After mastering classic British soups, many food enthusiasts crave for more adventurous flavours. Luckily, renowned celebrity chef and restaurateur Rick Stein has shared a recipe for a tantalising crab and sweetcorn soup from his cookbook ‘Food Stories’.
Speaking about the dish that holds personal significance, Rick revealed: “It’s the first dish I ever ate at a Chinese restaurant – in Peterborough, in 1964 as it happens – it’s also a world classic but is so often ruined by tasteless crab and gloopy cornflour.”
He added: “I thought it would be interesting to restore the dish to its simplicity and reliance on good fresh ingredients.”
This inviting soup leans heavily on fresh elements, yet its warming broth comprises mostly pantry staples. Here’s everything you need to know to make it yourself at home, as reported by the Express.

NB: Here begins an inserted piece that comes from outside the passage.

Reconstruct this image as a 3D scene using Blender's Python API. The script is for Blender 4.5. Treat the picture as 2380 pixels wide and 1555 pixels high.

Rick Stein’s crab and sweetcorn soup
Ingredients
For the stock
- 1.2 litres good chicken stock
- Six thin slices of root ginger
- Three bunches of spring onions, roughly chopped
- 1/2 tsp whole white peppercorns
For the soup
- Two fresh sweetcorn cobs
- 225g fresh white crab meat
- Five tsp cornflour
- One tsp. very finely chopped root ginger
- Two spring onions, cut into 2.5cm pieces and finely shredded lengthways
- One tbsp light soy sauce
- One tbsp Chinese rice wine or dry sherry
- One egg white, lightly beaten
- Salt and black pepper
Method
Start by boiling chicken stock, ginger, spring onions, and peppercorns, letting them infuse for 20 minutes before straining. Cool the broth slightly while you prepare the remaining ingredients.
Sweetcorn kernels are sliced from their cobs and simmered in the stock for five minutes. The crab meat should be checked for shell fragments and kept as intact as possible for texture.
Finally, thicken the soup with cornflour mixed with water to a smooth paste, stirring into the mix and simmering for an additional two minutes.
Add the crab meat, ginger, spring onions, soy sauce and the rice wine or sherry to the soup, then season it with salt and pepper according to your taste. Let it simmer for a minute.
After that, stir the soup, remove the spoon, and slowly pour in the beaten egg white until it forms long, thin strands in the soup. Allow everything to simmer for about 30 seconds before serving.